▶ **DO THIS**
Pull out exactly the lines from the line containing "What Blender Python" to the line containing "scene = bpy.context.scene", both lines included, with pictures removed from the copy.

━━━━━ TASK INPUTS

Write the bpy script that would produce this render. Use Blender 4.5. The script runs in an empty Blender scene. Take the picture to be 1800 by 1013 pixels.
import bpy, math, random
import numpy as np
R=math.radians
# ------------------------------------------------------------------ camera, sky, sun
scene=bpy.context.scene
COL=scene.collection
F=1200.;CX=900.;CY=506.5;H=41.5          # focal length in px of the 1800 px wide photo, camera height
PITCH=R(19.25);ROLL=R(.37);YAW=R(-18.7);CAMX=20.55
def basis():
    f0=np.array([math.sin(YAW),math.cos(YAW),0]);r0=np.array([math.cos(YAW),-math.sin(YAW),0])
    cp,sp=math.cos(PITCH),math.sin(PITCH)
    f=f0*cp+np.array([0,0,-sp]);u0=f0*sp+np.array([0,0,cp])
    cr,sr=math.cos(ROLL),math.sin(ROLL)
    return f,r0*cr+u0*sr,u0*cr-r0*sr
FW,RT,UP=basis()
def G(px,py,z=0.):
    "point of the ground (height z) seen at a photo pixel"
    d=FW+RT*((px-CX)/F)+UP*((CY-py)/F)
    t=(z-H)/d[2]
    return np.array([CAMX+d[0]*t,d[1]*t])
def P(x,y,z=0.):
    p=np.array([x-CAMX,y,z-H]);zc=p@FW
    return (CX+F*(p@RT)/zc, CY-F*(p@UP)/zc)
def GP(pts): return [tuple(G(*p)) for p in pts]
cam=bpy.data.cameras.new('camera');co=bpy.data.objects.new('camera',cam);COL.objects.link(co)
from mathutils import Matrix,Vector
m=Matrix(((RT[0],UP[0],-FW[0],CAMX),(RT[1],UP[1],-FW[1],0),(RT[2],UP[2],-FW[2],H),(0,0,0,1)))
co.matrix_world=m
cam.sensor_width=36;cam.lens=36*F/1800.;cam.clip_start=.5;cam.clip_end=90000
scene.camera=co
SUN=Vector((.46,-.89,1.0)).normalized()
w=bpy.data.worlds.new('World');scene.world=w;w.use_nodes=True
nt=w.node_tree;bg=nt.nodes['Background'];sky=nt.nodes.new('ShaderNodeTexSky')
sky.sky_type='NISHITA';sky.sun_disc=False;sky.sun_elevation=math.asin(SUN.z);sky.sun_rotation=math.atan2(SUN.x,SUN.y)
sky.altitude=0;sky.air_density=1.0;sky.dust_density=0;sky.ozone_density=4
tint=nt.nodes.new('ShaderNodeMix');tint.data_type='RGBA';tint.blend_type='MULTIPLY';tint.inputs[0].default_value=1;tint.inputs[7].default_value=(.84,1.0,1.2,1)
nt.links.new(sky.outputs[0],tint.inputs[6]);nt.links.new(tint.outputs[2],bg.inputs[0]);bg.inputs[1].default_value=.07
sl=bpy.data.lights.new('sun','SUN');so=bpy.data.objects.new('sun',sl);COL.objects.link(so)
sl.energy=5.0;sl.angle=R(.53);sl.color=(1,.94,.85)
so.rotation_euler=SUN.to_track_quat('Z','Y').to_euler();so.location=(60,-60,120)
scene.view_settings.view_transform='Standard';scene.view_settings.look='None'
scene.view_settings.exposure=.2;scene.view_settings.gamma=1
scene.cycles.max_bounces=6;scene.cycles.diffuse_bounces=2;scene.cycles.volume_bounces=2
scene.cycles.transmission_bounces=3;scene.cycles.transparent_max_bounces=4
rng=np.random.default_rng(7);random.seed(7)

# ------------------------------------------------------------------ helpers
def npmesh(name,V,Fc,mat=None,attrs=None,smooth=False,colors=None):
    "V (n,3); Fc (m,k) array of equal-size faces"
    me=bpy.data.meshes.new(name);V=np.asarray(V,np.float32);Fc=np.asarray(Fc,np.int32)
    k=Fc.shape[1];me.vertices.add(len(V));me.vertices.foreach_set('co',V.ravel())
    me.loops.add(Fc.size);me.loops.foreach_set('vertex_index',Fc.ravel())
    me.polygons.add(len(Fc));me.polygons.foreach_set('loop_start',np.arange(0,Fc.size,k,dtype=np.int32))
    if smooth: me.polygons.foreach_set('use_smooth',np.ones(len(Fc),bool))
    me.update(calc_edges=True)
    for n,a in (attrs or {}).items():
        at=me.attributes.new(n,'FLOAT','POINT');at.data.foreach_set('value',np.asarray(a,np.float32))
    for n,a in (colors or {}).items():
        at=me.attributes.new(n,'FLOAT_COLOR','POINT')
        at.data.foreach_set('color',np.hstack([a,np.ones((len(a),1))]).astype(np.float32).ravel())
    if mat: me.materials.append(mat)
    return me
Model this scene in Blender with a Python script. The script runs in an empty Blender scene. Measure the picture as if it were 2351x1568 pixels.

━━━━━━━━━━
━━━━━ TASK INPUTS

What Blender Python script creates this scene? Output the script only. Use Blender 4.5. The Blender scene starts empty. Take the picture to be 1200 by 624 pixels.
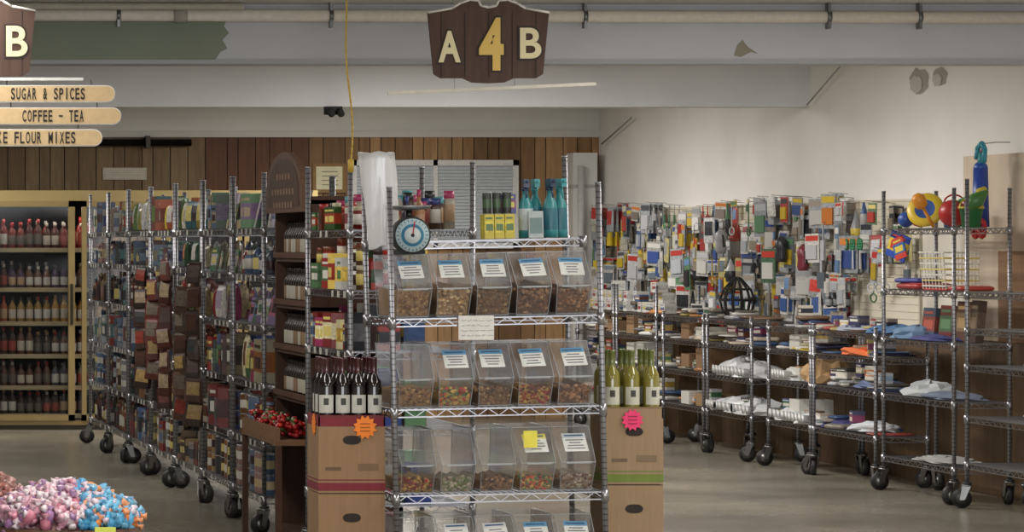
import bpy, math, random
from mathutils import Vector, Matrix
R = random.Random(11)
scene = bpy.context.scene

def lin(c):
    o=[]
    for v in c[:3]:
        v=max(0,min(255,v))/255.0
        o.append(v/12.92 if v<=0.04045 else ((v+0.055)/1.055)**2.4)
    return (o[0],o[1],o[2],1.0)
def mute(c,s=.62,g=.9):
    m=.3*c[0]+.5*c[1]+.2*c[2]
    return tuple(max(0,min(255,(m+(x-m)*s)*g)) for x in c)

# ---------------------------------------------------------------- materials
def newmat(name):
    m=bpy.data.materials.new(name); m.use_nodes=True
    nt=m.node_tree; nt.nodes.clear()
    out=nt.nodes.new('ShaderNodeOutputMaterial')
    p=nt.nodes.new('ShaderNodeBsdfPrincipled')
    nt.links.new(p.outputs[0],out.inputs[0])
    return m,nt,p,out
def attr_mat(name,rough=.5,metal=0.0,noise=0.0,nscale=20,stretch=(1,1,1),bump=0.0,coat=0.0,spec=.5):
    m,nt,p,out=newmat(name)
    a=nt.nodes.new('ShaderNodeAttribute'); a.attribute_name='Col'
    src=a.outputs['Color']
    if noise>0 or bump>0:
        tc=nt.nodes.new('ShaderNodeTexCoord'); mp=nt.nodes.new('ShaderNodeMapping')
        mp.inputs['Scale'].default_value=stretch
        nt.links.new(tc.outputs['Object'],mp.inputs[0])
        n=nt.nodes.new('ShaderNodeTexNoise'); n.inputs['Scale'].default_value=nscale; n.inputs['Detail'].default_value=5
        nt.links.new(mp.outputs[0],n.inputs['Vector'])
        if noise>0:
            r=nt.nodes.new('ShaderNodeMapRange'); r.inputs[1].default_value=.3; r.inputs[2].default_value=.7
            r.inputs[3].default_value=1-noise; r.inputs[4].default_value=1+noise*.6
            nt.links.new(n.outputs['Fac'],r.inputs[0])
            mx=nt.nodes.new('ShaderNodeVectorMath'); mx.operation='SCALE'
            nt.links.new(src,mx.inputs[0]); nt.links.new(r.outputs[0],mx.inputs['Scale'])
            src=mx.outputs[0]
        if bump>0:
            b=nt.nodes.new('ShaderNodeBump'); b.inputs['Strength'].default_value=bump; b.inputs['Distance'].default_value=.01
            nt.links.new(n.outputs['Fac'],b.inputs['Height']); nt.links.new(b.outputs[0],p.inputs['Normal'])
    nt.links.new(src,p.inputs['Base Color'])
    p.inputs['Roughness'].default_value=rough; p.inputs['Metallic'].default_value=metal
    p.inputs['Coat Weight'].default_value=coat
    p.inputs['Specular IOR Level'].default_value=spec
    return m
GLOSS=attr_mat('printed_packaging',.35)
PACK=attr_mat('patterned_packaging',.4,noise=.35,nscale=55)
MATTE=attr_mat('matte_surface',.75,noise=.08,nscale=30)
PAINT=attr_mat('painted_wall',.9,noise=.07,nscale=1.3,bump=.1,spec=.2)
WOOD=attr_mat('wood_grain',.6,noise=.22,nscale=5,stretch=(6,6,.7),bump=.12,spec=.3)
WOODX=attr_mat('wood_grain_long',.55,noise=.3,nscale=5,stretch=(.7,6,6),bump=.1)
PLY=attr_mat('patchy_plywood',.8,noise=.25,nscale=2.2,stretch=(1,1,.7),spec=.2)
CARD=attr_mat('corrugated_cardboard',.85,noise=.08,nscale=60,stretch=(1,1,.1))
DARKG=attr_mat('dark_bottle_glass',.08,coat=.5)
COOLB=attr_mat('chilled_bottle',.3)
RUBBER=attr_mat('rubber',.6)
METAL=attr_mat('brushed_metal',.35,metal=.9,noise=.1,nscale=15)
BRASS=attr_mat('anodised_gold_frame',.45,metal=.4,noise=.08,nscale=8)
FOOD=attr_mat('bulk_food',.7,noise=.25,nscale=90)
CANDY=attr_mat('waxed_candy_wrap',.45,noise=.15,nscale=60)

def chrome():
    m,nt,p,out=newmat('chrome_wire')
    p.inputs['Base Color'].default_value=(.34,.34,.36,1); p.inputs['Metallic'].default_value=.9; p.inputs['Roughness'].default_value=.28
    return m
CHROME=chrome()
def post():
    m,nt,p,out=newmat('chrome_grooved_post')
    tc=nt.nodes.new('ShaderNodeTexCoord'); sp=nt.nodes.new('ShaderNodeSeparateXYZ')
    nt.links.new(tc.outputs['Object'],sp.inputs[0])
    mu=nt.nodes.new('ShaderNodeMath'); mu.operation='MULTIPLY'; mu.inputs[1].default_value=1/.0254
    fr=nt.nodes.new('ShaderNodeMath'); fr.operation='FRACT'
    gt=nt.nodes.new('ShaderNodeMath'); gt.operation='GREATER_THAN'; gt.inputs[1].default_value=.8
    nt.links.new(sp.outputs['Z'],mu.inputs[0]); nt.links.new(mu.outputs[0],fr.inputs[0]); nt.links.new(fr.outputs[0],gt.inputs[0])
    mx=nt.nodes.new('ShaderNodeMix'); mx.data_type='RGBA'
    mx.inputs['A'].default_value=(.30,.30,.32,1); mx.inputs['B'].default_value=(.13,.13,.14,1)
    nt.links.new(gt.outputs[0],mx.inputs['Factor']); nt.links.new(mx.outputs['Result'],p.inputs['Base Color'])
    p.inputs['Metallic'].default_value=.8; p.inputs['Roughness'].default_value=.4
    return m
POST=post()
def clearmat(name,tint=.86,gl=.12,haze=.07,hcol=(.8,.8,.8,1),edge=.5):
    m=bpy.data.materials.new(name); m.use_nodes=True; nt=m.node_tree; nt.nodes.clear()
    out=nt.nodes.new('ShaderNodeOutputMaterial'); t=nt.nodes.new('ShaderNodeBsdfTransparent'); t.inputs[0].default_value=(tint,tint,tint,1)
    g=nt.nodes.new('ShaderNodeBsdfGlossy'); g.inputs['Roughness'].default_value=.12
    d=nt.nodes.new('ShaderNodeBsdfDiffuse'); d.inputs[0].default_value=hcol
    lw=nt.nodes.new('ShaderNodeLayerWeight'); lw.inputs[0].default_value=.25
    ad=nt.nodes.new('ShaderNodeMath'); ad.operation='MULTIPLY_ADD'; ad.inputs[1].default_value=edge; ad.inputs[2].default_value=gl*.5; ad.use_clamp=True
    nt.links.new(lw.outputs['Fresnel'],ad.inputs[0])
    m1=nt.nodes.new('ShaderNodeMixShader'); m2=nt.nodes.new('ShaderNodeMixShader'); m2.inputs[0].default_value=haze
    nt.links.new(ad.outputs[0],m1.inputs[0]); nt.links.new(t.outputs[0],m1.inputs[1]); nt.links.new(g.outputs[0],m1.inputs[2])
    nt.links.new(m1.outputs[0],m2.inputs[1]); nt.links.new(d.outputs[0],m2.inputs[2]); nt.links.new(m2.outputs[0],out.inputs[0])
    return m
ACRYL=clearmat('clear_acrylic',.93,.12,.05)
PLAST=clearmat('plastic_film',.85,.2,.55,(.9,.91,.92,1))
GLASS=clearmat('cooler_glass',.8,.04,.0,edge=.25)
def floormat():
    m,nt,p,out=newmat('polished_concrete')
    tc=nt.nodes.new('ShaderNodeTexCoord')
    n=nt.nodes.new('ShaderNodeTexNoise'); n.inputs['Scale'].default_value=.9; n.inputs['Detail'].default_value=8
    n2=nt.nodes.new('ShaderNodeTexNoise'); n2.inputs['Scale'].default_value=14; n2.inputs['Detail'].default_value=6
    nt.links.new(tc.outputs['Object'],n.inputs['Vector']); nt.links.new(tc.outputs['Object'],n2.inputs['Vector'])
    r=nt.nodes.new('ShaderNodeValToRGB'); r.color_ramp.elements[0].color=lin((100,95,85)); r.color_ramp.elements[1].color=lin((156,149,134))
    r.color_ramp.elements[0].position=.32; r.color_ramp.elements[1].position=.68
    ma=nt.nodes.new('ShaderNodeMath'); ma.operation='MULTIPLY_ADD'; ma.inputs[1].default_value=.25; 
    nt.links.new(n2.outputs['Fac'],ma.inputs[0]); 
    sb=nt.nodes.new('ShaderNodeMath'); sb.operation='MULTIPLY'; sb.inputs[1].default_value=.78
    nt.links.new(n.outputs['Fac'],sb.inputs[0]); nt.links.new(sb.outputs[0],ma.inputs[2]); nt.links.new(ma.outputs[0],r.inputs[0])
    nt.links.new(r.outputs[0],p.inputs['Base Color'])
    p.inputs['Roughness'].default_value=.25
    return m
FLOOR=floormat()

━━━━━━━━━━
━━━━━ TASK INPUTS

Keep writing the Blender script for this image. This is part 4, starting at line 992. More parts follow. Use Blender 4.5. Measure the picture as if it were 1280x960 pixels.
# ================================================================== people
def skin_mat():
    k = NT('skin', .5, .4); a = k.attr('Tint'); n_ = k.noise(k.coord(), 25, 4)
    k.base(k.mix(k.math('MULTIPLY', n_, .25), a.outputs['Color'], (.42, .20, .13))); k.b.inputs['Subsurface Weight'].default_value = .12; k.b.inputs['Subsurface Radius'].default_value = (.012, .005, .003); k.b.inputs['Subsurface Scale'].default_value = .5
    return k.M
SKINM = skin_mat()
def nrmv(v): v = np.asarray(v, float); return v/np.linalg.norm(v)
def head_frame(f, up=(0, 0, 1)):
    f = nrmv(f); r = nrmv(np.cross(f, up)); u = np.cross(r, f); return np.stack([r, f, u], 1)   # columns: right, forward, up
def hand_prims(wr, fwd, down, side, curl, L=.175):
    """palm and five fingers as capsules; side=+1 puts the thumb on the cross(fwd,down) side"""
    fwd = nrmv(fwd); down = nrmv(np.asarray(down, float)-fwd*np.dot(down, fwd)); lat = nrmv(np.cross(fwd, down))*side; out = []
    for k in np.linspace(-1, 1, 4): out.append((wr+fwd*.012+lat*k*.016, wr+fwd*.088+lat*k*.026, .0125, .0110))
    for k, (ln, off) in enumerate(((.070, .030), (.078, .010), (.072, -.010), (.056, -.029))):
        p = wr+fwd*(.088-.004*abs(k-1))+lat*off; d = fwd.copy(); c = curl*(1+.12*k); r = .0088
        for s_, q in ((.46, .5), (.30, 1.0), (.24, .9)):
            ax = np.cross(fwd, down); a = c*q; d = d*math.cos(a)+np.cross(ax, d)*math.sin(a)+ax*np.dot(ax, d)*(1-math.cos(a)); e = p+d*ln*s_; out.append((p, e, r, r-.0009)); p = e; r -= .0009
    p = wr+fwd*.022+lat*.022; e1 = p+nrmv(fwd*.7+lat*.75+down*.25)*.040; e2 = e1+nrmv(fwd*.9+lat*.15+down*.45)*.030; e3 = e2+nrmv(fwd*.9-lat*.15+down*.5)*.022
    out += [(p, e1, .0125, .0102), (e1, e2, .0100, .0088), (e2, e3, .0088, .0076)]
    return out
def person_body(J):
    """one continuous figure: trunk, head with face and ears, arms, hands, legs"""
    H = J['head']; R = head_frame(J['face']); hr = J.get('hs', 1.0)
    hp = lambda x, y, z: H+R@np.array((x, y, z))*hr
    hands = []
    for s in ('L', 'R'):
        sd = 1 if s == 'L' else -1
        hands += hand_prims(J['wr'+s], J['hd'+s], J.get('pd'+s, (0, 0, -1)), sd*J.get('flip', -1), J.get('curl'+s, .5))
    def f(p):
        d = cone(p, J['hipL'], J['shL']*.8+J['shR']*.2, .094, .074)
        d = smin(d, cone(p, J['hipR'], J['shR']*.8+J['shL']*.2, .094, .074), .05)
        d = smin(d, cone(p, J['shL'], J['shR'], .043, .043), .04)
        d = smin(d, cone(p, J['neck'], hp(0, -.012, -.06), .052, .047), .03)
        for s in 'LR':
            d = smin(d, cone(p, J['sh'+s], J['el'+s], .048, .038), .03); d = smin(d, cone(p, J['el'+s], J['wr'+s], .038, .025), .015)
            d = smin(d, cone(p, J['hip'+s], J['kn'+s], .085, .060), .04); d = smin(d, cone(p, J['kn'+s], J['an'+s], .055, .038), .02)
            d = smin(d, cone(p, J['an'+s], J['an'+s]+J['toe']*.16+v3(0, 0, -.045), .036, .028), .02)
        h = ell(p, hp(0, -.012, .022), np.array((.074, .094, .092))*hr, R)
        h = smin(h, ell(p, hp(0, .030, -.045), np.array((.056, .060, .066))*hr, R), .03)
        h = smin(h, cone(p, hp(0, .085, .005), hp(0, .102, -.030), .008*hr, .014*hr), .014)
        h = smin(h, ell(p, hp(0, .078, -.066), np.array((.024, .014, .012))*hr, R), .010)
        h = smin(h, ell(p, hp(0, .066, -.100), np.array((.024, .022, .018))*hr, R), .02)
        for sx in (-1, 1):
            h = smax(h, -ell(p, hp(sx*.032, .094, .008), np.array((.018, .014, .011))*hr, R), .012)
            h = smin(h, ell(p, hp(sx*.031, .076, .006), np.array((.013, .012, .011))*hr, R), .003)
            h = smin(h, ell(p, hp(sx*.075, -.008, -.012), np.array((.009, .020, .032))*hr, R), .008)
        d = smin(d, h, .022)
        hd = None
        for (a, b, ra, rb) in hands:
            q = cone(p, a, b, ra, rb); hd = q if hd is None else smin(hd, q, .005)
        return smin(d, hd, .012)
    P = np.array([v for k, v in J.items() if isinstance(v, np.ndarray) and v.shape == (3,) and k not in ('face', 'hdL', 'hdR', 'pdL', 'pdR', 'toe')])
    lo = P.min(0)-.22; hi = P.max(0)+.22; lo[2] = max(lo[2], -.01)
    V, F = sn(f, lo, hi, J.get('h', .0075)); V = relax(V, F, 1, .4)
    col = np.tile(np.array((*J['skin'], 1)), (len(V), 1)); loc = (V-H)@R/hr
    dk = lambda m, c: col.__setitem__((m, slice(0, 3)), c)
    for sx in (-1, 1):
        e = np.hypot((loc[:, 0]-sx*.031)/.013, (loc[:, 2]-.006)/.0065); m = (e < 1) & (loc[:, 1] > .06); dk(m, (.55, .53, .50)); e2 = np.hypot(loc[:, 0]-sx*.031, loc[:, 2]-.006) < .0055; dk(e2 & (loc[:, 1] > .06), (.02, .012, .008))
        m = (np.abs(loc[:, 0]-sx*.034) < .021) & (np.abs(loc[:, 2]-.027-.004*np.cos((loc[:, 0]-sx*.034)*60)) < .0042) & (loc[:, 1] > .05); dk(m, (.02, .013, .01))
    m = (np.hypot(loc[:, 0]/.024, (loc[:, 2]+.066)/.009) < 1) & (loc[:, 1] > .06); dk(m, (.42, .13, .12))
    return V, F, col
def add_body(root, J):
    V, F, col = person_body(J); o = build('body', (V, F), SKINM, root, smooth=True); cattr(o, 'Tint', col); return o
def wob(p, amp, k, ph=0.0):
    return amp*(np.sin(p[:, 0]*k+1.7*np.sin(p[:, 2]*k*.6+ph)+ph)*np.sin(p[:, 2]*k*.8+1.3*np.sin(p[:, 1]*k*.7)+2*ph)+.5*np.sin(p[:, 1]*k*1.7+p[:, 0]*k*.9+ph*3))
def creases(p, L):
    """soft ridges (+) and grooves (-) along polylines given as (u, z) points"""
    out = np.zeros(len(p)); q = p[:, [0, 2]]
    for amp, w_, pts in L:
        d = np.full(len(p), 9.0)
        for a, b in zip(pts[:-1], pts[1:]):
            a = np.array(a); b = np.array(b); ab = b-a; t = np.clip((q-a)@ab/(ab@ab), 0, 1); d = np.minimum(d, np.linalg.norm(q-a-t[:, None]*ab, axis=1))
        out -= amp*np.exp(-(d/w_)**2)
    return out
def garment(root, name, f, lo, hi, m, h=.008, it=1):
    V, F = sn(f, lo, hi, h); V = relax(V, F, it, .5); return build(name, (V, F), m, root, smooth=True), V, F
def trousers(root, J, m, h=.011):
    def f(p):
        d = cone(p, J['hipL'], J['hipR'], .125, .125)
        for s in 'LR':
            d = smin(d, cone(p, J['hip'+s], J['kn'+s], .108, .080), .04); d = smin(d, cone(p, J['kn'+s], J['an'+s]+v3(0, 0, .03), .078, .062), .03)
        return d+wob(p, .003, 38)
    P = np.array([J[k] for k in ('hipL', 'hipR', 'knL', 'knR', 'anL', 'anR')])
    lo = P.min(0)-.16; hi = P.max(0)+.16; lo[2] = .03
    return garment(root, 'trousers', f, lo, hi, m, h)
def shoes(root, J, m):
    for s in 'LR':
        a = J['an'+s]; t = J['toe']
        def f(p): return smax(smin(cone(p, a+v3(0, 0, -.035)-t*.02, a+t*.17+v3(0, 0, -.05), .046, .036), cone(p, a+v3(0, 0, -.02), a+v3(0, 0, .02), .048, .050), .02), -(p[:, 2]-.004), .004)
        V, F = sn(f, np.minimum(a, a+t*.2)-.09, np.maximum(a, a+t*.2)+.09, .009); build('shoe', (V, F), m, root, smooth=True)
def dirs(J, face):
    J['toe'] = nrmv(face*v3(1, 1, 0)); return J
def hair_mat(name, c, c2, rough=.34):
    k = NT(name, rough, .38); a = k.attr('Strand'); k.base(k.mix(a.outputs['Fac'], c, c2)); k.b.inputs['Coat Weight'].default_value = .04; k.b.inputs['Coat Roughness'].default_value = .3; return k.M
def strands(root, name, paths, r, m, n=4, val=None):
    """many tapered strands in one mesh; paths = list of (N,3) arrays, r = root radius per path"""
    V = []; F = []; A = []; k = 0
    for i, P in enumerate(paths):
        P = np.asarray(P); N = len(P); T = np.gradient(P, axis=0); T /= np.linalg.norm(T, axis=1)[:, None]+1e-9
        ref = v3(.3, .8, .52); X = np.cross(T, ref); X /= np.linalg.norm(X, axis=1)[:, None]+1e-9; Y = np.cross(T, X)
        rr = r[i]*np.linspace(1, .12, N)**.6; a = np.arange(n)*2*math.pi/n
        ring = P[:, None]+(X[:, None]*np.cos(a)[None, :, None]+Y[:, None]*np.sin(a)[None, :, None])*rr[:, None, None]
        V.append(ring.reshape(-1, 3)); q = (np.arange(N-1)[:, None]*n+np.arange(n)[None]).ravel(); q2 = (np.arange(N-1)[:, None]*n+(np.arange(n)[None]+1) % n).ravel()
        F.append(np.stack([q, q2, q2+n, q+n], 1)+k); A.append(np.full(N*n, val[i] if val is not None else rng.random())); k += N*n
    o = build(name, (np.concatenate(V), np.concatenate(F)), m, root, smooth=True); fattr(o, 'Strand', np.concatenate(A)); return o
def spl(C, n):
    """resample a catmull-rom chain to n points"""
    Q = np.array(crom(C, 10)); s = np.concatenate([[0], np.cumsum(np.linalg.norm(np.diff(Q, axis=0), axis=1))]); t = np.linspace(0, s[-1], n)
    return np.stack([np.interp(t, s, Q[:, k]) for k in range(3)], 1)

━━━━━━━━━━

▶ **WRITTEN SOLUTION**
What Blender Python script creates this scene? Output the script only. Use Blender 4.5. The Blender scene starts empty. Take the picture to be 1200 by 624 pixels.
import bpy, math, random
from mathutils import Vector, Matrix
R = random.Random(11)
scene = bpy.context.scene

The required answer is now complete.